# Exercise task
Using the data beneath, show every line that includes the word "render".

-- start of Dataset excerpt --

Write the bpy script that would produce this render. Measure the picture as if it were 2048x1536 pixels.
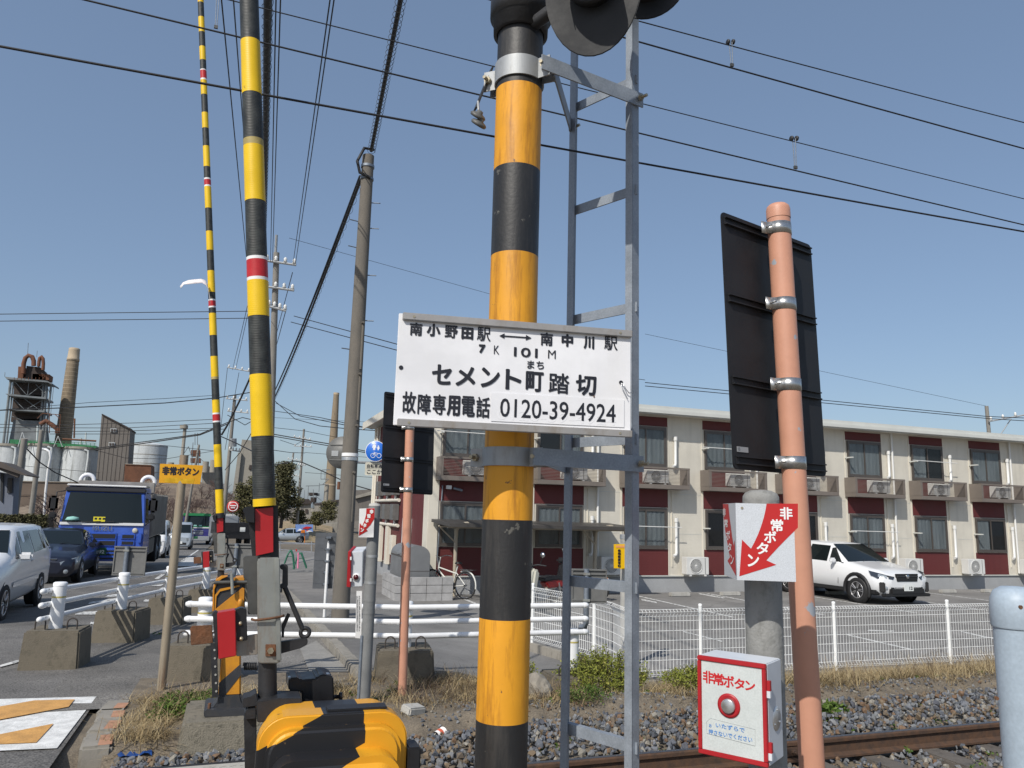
import bpy, bmesh, math, random
from mathutils import Vector, Matrix, noise
R = math.radians; rnd = random.Random(7)
sc = bpy.context.scene; COL = sc.collection
for o in list(bpy.data.objects): bpy.data.objects.remove(o)
# ------------------------------------------------------------------ camera
FPX, PSI, TH, ROLL = 1537.0, R(19.6), R(9.5), R(1.54)
CAM = Vector((0, 0, 1.75))
_fh = Vector((math.sin(PSI), math.cos(PSI), 0)); _r = Vector((math.cos(PSI), -math.sin(PSI), 0)); _up = Vector((0, 0, 1))
FW = _fh*math.cos(TH) + _up*math.sin(TH); _u = _up*math.cos(TH) - _fh*math.sin(TH)
RT = _r*math.cos(ROLL) + _u*math.sin(ROLL); UP = _u*math.cos(ROLL) - _r*math.sin(ROLL)
cd = bpy.data.cameras.new('camera'); cam = bpy.data.objects.new('camera', cd); COL.objects.link(cam)
cd.lens = FPX/2048*36; cd.sensor_width = 36; cd.clip_start = .05; cd.clip_end = 6000
_m = Matrix((RT, UP, -FW)).transposed().to_4x4(); _m.translation = CAM; cam.matrix_world = _m
sc.camera = cam
sc.render.resolution_x, sc.render.resolution_y = 1024, 768
# ------------------------------------------------------------------ sky, sun, exposure
SUN_AZ, SUN_EL = R(228), R(43)          # compass-like: 0 = +Y (across the track), clockwise
w = bpy.data.worlds.new('World'); sc.world = w; w.use_nodes = True
nt = w.node_tree; bg = nt.nodes['Background']; sky = nt.nodes.new('ShaderNodeTexSky')
sky.sky_type = 'NISHITA'; sky.sun_disc = False; sky.sun_elevation = SUN_EL; sky.sun_rotation = SUN_AZ
sky.altitude = 0; sky.air_density = 1.0; sky.dust_density = 1.5; sky.ozone_density = 1.5
nt.links.new(sky.outputs[0], bg.inputs[0]); bg.inputs[1].default_value = .07
bg2 = nt.nodes.new('ShaderNodeBackground'); bg2.inputs[0].default_value = (.088, .124, .184, 1); bg2.inputs[1].default_value = 1.     # even veil of spring haze over the whole sky
ads = nt.nodes.new('ShaderNodeAddShader'); nt.links.new(bg.outputs[0], ads.inputs[0]); nt.links.new(bg2.outputs[0], ads.inputs[1]); nt.links.new(ads.outputs[0], nt.nodes['World Output'].inputs[0])
sl = bpy.data.lights.new('sun', 'SUN'); sun = bpy.data.objects.new('sun', sl); COL.objects.link(sun)
sl.energy = 3.75; sl.angle = R(.53); sl.color = (1, .95, .87)
sd = Vector((math.sin(SUN_AZ)*math.cos(SUN_EL), math.cos(SUN_AZ)*math.cos(SUN_EL), math.sin(SUN_EL)))
sun.rotation_euler = sd.to_track_quat('Z', 'Y').to_euler(); sun.location = (0, 0, 30)
sc.view_settings.view_transform = 'Standard'; sc.view_settings.look = 'None'
sc.view_settings.exposure = .12; sc.view_settings.gamma = 1
# ------------------------------------------------------------------ surveying helpers (photo pixel -> point of the place)
def ray(px, py): return FW + RT*((px-1024)/FPX) + UP*((768-py)/FPX)
def D(px, py, d): return CAM + ray(px, py)*d
def G(px, py, z): r = ray(px, py); return CAM + r*((z-CAM.z)/r.z)
def PY(px, py, Y): r = ray(px, py); return CAM + r*(Y/r.y)
def PX(px, py, X): r = ray(px, py); return CAM + r*(X/r.x)
def proj(p):
    v = Vector(p)-CAM; d = v.dot(FW); return (1024+FPX*v.dot(RT)/d, 768-FPX*v.dot(UP)/d, d)
def along(a, b, py):
    lo, hi = 0., 1.
    s = proj(b)[1] > proj(a)[1]
    for _ in range(40):
        m = (lo+hi)/2
        if (proj(a.lerp(b, m))[1] < py) == s: lo = m
        else: hi = m
    return lo
def V(*a): return Vector(a)
# ------------------------------------------------------------------ lettering meshes (made while the scene is empty)
TXT = {}
def _prep(strings):
    tmp = []
    for s, bold in strings:
        c = bpy.data.curves.new('lettering', 'FONT'); c.body = s; c.size = 1; c.offset = bold; c.align_x = 'CENTER'; c.resolution_u = 3
        c.space_line = 1.0
        o = bpy.data.objects.new('lettering', c); COL.objects.link(o); tmp.append((s, bold, o))
    dg = bpy.context.evaluated_depsgraph_get()
    for s, bold, o in tmp:
        me = bpy.data.meshes.new_from_object(o.evaluated_get(dg))
        xs = [v.co.x for v in me.vertices]; ys = [v.co.y for v in me.vertices]
        TXT[(s, bold)] = ([((v.co.x-min(xs))/(max(xs)-min(xs)), (v.co.y-min(ys))/(max(ys)-min(ys))) for v in me.vertices],
                          [tuple(p.vertices) for p in me.polygons])
        bpy.data.objects.remove(o); bpy.data.meshes.remove(me)
_prep([(c, 0.) for c in '南小野田駅中川7KMセメント町踏切故障専用電話非常ボタ害物検知装置有りお'] + [(c, 0.) for c in ('101', 'まち', '0120-39-4924', '非常ボタン', 'いたずらで', '押さないでください', 'ISUZU', '自転車通行', 'ここか', '92', '12', '15')])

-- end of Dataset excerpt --

# Task result
Write the bpy script that would produce this render. Measure the picture as if it were 2048x1536 pixels.
sc.render.resolution_x, sc.render.resolution_y = 1024, 768